One form of pubic transportation, aqua buses
couldn’t let that those pecs go unnoticed …
 School of Art
Emily Carr Uni work shop
Afternoon constitutional, False Creek fashion
Dragon Boat Practice – a future subject – stay tuned
Tho owner of these socks graciously allowed this picture. His young daughters gave him the socks, because they felt, he was altogether too grey 🙂
Jay Gadsby, had he lived.
Sea gull spa
Tasty Cement Trucks of the … 
Heidelberg Cement Company on Granville Island
Summer in the City. Who remembers that song?
Home of amazing produce!!
The ‘Sea Village‘ house boat community on Granville Island
Sea Village in “Lego set” perspective, as seen from our balcony
Brush with Illumination
I saw this water-sculpture-cum-science project on my first walk along the seawall and it continues to be alluring. The creativity of some humans is awesome!

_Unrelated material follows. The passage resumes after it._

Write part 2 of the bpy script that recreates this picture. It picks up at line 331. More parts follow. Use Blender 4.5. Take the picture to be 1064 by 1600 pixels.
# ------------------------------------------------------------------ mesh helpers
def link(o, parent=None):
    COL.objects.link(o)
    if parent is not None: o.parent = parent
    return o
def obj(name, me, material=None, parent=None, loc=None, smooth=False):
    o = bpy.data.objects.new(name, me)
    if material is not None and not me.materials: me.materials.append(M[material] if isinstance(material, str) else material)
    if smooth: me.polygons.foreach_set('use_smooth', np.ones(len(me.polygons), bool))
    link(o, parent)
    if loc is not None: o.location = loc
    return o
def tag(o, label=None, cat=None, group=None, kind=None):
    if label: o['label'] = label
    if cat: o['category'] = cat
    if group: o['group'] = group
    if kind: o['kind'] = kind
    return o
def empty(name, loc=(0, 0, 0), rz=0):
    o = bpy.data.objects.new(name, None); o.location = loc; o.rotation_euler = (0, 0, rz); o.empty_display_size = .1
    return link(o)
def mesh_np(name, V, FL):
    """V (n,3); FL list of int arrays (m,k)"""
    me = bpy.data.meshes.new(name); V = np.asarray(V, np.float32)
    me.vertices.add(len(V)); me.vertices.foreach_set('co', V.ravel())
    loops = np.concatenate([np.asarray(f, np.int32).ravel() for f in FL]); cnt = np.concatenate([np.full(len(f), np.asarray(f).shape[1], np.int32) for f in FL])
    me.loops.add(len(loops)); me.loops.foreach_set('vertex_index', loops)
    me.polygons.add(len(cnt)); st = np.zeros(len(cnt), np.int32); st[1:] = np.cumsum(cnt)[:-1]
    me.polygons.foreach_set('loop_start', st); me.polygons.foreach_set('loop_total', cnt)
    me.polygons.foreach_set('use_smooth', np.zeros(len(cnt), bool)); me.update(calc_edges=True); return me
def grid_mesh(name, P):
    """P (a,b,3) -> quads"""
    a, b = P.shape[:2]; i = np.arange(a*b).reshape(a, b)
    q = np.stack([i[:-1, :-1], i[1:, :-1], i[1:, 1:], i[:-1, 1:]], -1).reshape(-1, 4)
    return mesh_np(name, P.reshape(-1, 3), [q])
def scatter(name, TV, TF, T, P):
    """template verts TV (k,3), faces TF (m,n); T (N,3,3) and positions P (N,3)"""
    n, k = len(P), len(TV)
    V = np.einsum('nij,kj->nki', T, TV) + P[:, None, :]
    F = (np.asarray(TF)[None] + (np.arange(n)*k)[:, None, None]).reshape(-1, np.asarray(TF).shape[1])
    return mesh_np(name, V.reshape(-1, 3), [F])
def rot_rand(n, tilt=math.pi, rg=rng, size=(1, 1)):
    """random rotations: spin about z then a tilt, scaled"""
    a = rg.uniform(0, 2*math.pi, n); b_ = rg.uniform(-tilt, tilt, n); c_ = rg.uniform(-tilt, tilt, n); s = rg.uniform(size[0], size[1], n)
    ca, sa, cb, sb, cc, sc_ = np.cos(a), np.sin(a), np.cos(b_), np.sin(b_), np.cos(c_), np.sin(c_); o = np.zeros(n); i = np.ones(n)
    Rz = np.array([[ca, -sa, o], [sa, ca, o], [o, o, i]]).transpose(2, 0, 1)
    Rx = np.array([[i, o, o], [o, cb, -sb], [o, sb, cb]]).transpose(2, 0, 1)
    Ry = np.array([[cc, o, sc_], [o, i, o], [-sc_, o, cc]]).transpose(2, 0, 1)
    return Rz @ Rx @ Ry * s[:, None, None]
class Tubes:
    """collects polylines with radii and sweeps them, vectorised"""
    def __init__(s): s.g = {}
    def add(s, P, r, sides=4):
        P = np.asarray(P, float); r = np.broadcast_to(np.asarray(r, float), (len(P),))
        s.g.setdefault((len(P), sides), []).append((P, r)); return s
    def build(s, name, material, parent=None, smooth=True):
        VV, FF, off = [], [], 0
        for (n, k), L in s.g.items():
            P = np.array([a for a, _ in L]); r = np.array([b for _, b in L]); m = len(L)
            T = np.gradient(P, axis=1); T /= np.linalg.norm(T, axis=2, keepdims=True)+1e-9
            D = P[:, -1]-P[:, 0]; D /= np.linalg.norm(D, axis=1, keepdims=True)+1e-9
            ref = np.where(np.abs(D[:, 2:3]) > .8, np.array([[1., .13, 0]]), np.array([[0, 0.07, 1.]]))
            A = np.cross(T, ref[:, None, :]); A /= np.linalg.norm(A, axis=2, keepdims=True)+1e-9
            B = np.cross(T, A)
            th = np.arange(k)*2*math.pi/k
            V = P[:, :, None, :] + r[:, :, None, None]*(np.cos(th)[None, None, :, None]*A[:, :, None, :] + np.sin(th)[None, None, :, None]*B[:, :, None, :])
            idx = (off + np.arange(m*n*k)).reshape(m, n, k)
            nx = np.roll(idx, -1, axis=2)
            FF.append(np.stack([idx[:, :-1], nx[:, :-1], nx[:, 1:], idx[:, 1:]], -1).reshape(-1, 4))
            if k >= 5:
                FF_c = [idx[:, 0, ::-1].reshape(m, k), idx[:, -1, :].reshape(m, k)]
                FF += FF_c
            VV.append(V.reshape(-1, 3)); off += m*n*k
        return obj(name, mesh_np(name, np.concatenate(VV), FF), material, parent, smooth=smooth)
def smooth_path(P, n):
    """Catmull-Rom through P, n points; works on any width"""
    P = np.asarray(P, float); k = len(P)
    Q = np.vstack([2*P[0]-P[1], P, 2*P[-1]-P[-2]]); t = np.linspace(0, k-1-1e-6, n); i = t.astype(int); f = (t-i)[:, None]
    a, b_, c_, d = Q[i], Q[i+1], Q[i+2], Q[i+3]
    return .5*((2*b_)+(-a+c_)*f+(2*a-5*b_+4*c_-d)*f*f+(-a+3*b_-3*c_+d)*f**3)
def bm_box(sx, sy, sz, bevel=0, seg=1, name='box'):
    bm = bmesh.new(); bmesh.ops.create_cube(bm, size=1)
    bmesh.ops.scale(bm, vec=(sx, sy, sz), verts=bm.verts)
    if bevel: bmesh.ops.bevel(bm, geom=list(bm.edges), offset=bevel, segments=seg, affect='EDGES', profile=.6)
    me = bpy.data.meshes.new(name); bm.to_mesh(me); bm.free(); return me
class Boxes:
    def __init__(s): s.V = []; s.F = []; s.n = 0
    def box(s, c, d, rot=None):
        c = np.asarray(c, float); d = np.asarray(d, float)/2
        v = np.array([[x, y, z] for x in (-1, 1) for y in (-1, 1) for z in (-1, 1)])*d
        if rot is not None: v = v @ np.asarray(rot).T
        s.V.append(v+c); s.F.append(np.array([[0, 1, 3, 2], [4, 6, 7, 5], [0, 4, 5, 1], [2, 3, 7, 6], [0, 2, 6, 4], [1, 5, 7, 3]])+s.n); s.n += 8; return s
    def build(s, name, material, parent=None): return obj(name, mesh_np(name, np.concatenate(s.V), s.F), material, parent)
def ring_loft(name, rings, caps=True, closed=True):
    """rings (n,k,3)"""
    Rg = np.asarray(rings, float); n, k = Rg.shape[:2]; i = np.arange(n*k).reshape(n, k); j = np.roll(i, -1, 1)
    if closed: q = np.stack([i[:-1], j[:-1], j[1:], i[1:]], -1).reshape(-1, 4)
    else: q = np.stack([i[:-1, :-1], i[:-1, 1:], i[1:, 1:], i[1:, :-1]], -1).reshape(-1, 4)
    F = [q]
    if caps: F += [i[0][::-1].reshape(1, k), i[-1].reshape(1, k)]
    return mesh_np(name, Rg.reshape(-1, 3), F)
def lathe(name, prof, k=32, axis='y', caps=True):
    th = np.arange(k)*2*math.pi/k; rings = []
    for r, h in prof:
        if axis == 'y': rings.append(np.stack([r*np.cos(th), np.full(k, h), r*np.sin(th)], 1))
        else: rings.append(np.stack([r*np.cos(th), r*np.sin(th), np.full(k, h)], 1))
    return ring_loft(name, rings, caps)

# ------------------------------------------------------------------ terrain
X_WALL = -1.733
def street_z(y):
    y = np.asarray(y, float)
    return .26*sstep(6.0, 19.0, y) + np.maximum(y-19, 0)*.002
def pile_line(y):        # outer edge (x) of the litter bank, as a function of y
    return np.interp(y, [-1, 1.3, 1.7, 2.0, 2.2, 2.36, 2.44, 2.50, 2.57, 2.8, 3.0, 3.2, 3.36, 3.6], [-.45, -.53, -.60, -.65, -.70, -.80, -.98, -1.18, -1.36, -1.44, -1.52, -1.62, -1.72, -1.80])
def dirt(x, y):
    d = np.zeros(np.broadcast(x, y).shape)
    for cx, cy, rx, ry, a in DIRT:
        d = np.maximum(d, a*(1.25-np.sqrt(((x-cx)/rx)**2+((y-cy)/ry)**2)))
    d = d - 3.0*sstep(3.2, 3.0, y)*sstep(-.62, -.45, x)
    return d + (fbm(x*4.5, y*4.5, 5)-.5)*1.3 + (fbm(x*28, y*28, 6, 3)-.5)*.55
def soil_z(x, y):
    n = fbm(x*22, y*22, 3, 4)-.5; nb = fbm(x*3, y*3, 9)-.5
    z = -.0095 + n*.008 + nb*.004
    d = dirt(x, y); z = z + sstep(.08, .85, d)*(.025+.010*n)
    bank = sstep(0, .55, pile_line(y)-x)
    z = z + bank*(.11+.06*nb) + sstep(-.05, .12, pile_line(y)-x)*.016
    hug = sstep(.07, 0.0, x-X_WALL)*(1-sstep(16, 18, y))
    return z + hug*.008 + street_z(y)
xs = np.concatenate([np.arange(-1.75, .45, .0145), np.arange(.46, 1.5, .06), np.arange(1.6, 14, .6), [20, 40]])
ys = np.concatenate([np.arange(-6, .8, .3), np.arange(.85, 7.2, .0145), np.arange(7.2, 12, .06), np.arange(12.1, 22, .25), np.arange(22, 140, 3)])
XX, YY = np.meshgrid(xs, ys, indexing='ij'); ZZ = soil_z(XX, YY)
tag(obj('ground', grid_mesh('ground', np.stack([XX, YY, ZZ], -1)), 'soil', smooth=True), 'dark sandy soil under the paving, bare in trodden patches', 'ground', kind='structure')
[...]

Brush may also be utilized to melt sky scrapers – not!

Random Bar Art – viewer still sober … is she?
Salmon flanking entry to a totem pole carving barn 
Steel versus Nature

4 thoughts on “Random Imaginography

  1. terrrific photos, Claudia! Thank you for letting us take part in your strolls through this fabulous city!


  2. Ok. Got me! The Rockies are not EXACTLY the Pacific Range. What you see from Vancouver are the North Shore Mountains, part of the Pacific Coastal Range, right? Looking forward to the beer!!


  3. Wow! fabulous photos and I am so enjoying seeing my home town again through your lenses. I'd like to see what you come up with when winter arrives … all the greys, the rain. Just one small point, those are not the Rocky Mountains in one of your photos. I will buy you a beer when you tell me what they are.